• **WORK REQUIRED**: Look through the data below. Collect every line where the word "from" occurs.

** Begin **

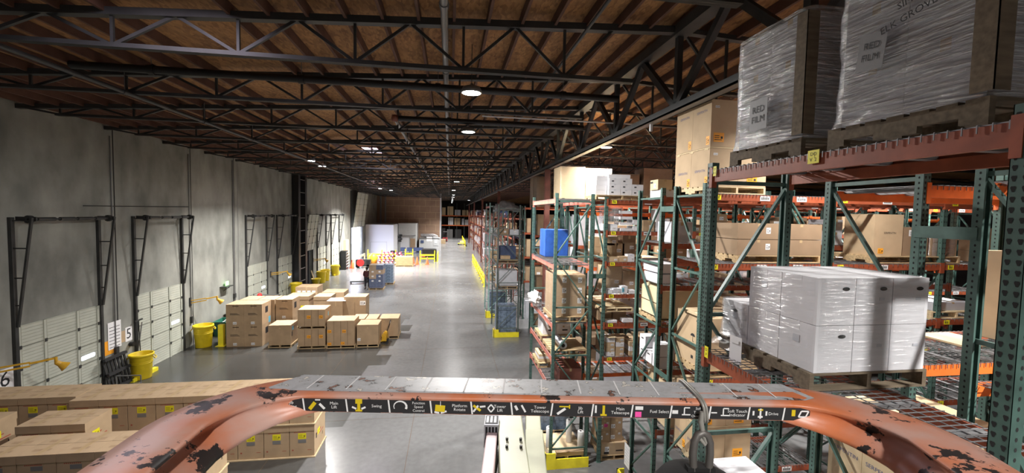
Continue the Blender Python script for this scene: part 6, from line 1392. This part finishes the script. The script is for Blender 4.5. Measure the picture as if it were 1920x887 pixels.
# section (s = outward from the basket, z): flat top, lip, hollow inner face, lower lip
SEC = [(.043, -.006), (.036, .0), (.015, .003), (-.015, .003), (-.036, .0015), (-.0415, -.001), (-.043, -.004), (-.0405, -.010), (-.0385, -.018), (-.0395, -.028), (-.0415, -.037), (-.0405, -.043), (-.034, -.046), (.0, -.048), (.03, -.044), (.041, -.034), (.0445, -.015)]
def sweep(path, SEC, k, cl=True):
    m = MB(); vs = []; ns = len(SEC)
    for i, p in enumerate(path):
        d = (path[min(i+1, len(path)-1)]-path[max(i-1, 0)]).normalized(); o = Vector((-d.y, d.x, 0))
        for s, z in SEC:
            f_ = zs_[i]; g_ = (f_-.65)/.6; dz = z if z > -.005 else -.004+(z+.004)*f_
            if s < -.037 and z < -.005: s = s+.013*g_*math.sin(min(1, (-z-.004)/.022)*math.pi)-.012*g_*max(0, (-z-.018)/.02)
            vs.append(p+o*s+Vector((0, 0, hz+dz)))
    fs = [(i*ns+j, i*ns+(j+1) % ns, (i+1)*ns+(j+1) % ns, (i+1)*ns+j) for i in range(len(path)-1) for j in range(ns)]
    m.add(vs, fs, k, True); m.add(vs, [tuple(range(ns)), tuple(range((len(path)-1)*ns, len(path)*ns))[::-1]], k); return m
O('guard_rail', sweep(path, SEC, 'rail'), lift)
# decals: worn grey strip on top, black strip with the control names on the face towards us
dx0, dx1 = -.402, .512
m = MB(); zt = hz+.0036; vs = [(dx0+.03, DF+.031, zt), (dx0, DF-.026, zt), (dx0+.01, DF-.033, zt-.0012), (dx1-.02, DF-.033, zt-.0012), (dx1, DF-.026, zt), (dx1-.02, DF+.031, zt)]
m.add(vs, [(0, 1, 2, 3, 4, 5)], 'decal'); NS = 14; sw = (dx1-dx0)/NS
for i in range(1, NS): x = dx0+sw*i; m.add([(x-.0012, DF-.028, zt+.0003), (x+.0012, DF-.028, zt+.0003), (x+.0042, DF+.03, zt+.0003), (x+.0018, DF+.03, zt+.0003)], [(0, 1, 2, 3)], 'paper')
O('top_decal', m, lift)
A_ = Vector((0, DF-.0434, hz-.0055)); B_ = Vector((0, DF-.0428, hz-.0268))
vv = (A_-B_).normalized(); hh_ = (A_-B_).length; uu = Vector((1, 0, 0))
def fp(x, v, off=.0): return B_+vv*(v*hh_)+Vector((x, -.0012-off, 0))
m = MB(); m.add([fp(dx0-.004, 1), fp(dx0+.004, 0), fp(dx1-.02, 0), fp(dx1-.02, 1)], [(0, 1, 2, 3)], 'ink'); dec = O('control_decal', m, lift)
K['decaltext'] = K['stick_w']
m = MB(); ic = MB()
names = [('Jib', 'Swing'), ('Main', 'Lift'), ('Swing',), ('Function', 'Speed', 'Control'), ('Platform', 'Rotate'), ('Tower', 'Lift'), ('Tower', 'Telescope'), ('Jib', 'Lift'), ('Main', 'Telescope'), ('Fuel Select',), ('Soft', 'Touch', 'Override'), ('Soft Touch', 'Indicator'), ('Drive',)]
bnd = [dx0]+[at(px, 760, Y=DF).x for px in ()]
sx_ = [545, 617, 692, 766, 839, 910, 980, 1050, 1121, 1190, 1258, 1326, 1394, 1455, 1500]
xs_ = [(p-960)/F*.7 for p in sx_]; mid = (dx0-((545-960)/F*.7)); 
def X_(px): return dx0+(dx1-.02-dx0)*(px-545)/(1502-545)
for i, p in enumerate(sx_):
    x = X_(p)
    if 0 < i < 14: m.add([fp(x-.0015, 1, .0003), fp(x+.001, 1, .0003), fp(x+.0035, 0, .0003), fp(x+.001, 0, .0003)] if i < 7 else [fp(x+.001, 1, .0003), fp(x+.0035, 1, .0003), fp(x+.001, 0, .0003), fp(x-.0015, 0, .0003)], [(0, 1, 2, 3)], 'stick_w')
for i, nm in enumerate(names):
    xc = X_(sx_[i]+(sx_[i+1]-sx_[i])*.72)
    for j, s in enumerate(nm): m.text(s, .0072 if len(nm) < 3 else .006, fp(xc, .5+(len(nm)-1)*.15-.3*j, .0003), uu, vv, 'stick_w', 1, .0002)
O('lettering', m, dec)
def ln(x0, v0, x1, v1, w, k):
    a = fp(x0, v0, .0004); b = fp(x1, v1, .0004); d = (b-a).normalized(); e = d.cross(Vector((0, -1, 0))).normalized()*(w/2); ic.add([a-e, a+e, b+e, b-e], [(0, 1, 2, 3)], k)
def xi(i, f): return X_(sx_[i]+(sx_[i+1]-sx_[i])*f)
def arrow(i, f, v, s, k='stick_w'): ln(xi(i, f)-.005*s, v, xi(i, f)+.003*s, v+.25, .004, k)
ln(xi(0, .3), .95, xi(0, .3), .5, .003, 'decal'); ln(xi(0, .3), .5, xi(0, .2), .25, .005, 'yellow'); ln(xi(0, .3), .5, xi(0, .42), .25, .005, 'yellow'); ln(xi(0, .18), .1, xi(0, .28), .05, .003, 'stick_w'); ln(xi(0, .34), .05, xi(0, .44), .12, .003, 'stick_w')
ln(xi(1, .15), .15, xi(1, .28), .7, .006, 'yellow'); ln(xi(1, .28), .9, xi(1, .4), .9, .002, 'stick_w'); ln(xi(1, .38), .6, xi(1, .5), .2, .004, 'stick_w')
ln(xi(2, .3), .15, xi(2, .3), .9, .005, 'yellow'); ln(xi(2, .22), .85, xi(2, .38), .85, .008, 'yellow'); ln(xi(2, .22), .12, xi(2, .38), .12, .003, 'yellow'); ln(xi(2, .14), .4, xi(2, .24), .25, .003, 'stick_w'); ln(xi(2, .36), .25, xi(2, .46), .4, .003, 'stick_w')
for q in range(9):
    a0 = math.pi*(1.15-1.3*q/9); a1 = math.pi*(1.15-1.3*(q+1)/9); c = xi(3, .28); ln(c+.0105*math.cos(a0), .5+.42*math.sin(a0), c+.0105*math.cos(a1), .5+.42*math.sin(a1), .0012+.0003*q, 'stick_w')
ln(xi(4, .12), .45, xi(4, .36), .38, .011, 'yellow'); ln(xi(4, .25), .6, xi(4, .25), .98, .001, 'stick_w'); ln(xi(4, .1), .12, xi(4, .22), .05, .003, 'stick_w'); ln(xi(4, .26), .05, xi(4, .4), .2, .003, 'stick_w')
ln(xi(5, .06), .2, xi(5, .18), .7, .003, 'stick_w'); ln(xi(5, .06), .7, xi(5, .24), .3, .004, 'yellow'); ln(xi(5, .22), .6, xi(5, .36), .65, .003, 'stick_w')
for a, b, c, d in ((.5, .2, .42, .5), (.42, .5, .5, .8), (.5, .8, .58, .5), (.58, .5, .5, .2)): ln(xi(5, a), b, xi(5, c), d, .0022, 'stick_w')
ln(xi(6, .1), .75, xi(6, .16), .4, .004, 'stick_w'); ln(xi(6, .26), .8, xi(6, .36), .25, .003, 'stick_w')
ln(xi(7, .15), .15, xi(7, .35), .6, .004, 'stick_w'); ln(xi(7, .2), .75, xi(7, .45), .75, .002, 'yellow'); ln(xi(7, .45), .9, xi(7, .45), .6, .002, 'yellow')
ln(xi(8, .1), .9, xi(8, .1), .3, .003, 'stick_w'); ln(xi(8, .3), .15, xi(8, .3), .9, .004, 'yellow'); ln(xi(8, .22), .15, xi(8, .38), .15, .003, 'yellow')
ln(xi(9, .1), .75, xi(9, .3), .75, .006, 'stick_w'); ln(xi(9, .1), .25, xi(9, .26), .25, .009, 'stick_p')
for i in (10, 11): ln(xi(i, .05), .5, xi(i, .2), .5, .006 if i == 10 else .002, 'stick_w'); ln(xi(i, .3), .3, xi(i, .52), .3, .002, 'stick_w'); ln(xi(i, .36), .3, xi(i, .36), .85, .002, 'stick_w'); ln(xi(i, .36), .85, xi(i, .5), .85, .002, 'stick_w')
ln(xi(12, .35), .1, xi(12, .35), .9, .003, 'stick_w'); ln(xi(12, .28), .8, xi(12, .42), .8, .003, 'yellow'); ln(xi(12, .28), .25, xi(12, .42), .25, .003, 'stick_w'); ln(xi(12, .15), .7, xi(12, .15), .35, .003, 'stick_w'); ln(xi(12, .52), .7, xi(12, .52), .35, .003, 'stick_w')
ln(xi(13, .4), .35, xi(13, .4), .85, .006, 'yellow')
for a, b, c, d in ((.72, .3, 1.0, .3), (1.0, .3, 1.1, .75), (1.1, .75, .82, .75), (.82, .75, .72, .3)): ln(xi(13, a)-.005, b, xi(13, c)-.005, d, .0025, 'stick_w')
O('pictogram', ic, dec)
# posts, lower rails, floor of the basket
for x, y in ((X0, -.4), (X1, -.4), (X0, .1), (X1, .1)):
    m = MB(); m.tube([(x, y, hz-.03), (x, y, hz-1.08)], .02, 'rail'); O('basket_post', m, lift)
for x, y in ((X0+.02, DF-.45), ):
    pass
m = MB(); m.box(X0-.04, -.6, hz-1.1, X1+.04, .2, hz-1.06, 'galvdark'); O('basket_floor', m, lift)
# pale boom arms seen beneath the rail
def cam_pt(px, py, dist):
    d = RW @ Vector(((px-960)/F, (443.5-py)/F, -1)); return Matrix.Rotation(-PSI, 3, 'Z') @ (Vector((0, 0, EYE))+d*dist)
def arm(pxa, pya, da, pxb, pyb, db, w, h, k, nm, bev=.01):
    a = cam_pt(pxa, pya, da); b = cam_pt(pxb, pyb, db); m = MB(); m.beam(a, b, w, h, k); return O(nm, m, lift, bev=bev)
arm(949, 735, 5.2, 965, 925, 3.2, .235, .3, 'cream_paint', 'main_arm'); a = cam_pt(963, 872, 3.55); m = MB()
for sx in (-.06, .06):
    for sy in (0, .12): m.cyl((a.x+sx, a.y+sy+.03, a.z+.13), (a.x+sx, a.y+sy+.03, a.z+.155), .012, 'steel', n=8)
O('bolt', m, lift)
arm(997, 735, 5.2, 1000, 828, 4.1, .15, .22, 'cream_paint', 'tower_arm'); arm(1001, 828, 4.1, 1006, 930, 3.2, .17, .24, 'cream_paint', 'tower_arm')
arm(923, 820, 4.0, 908, 960, 2.8, .10, .16, 'pink_paint', 'jib_arm')
a = cam_pt(922, 810, 4.02); m = MB(); m.cbox(a.x, a.y, a.z-.1, .135, .2, .22, 'whitegrey'); O('valve_block', m, lift); m = MB()
for i in range(4): m.box(a.x-.055+i*.03, a.y-.102, a.z-.02, a.x-.035+i*.03, a.y-.1, a.z+.1, 'ink'); 
m.box(a.x-.06, a.y-.08, a.z+.121, a.x+.06, a.y+.08, a.z+.123, 'ink')
for i in range(3): m.box(a.x-.05+i*.036, a.y-.06, a.z+.1235, a.x-.03+i*.036, a.y+.06, a.z+.1245, 'stick_w')
O('pictogram_plate', m, lift)
m = MB(); p1 = cam_pt(946, 800, 4.0); p2 = cam_pt(930, 930, 3.0); m.tube([p1+Vector((-.03, 0, -.05)), (p1+p2)/2+Vector((-.05, 0, -.12)), p2+Vector((-.05, 0, -.1))], .02, 'black'); O('hose', m, lift)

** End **

• **THE SOLUTION**:
Continue the Blender Python script for this scene: part 6, from line 1392. This part finishes the script. The script is for Blender 4.5. Measure the picture as if it were 1920x887 pixels.
# section (s = outward from the basket, z): flat top, lip, hollow inner face, lower lip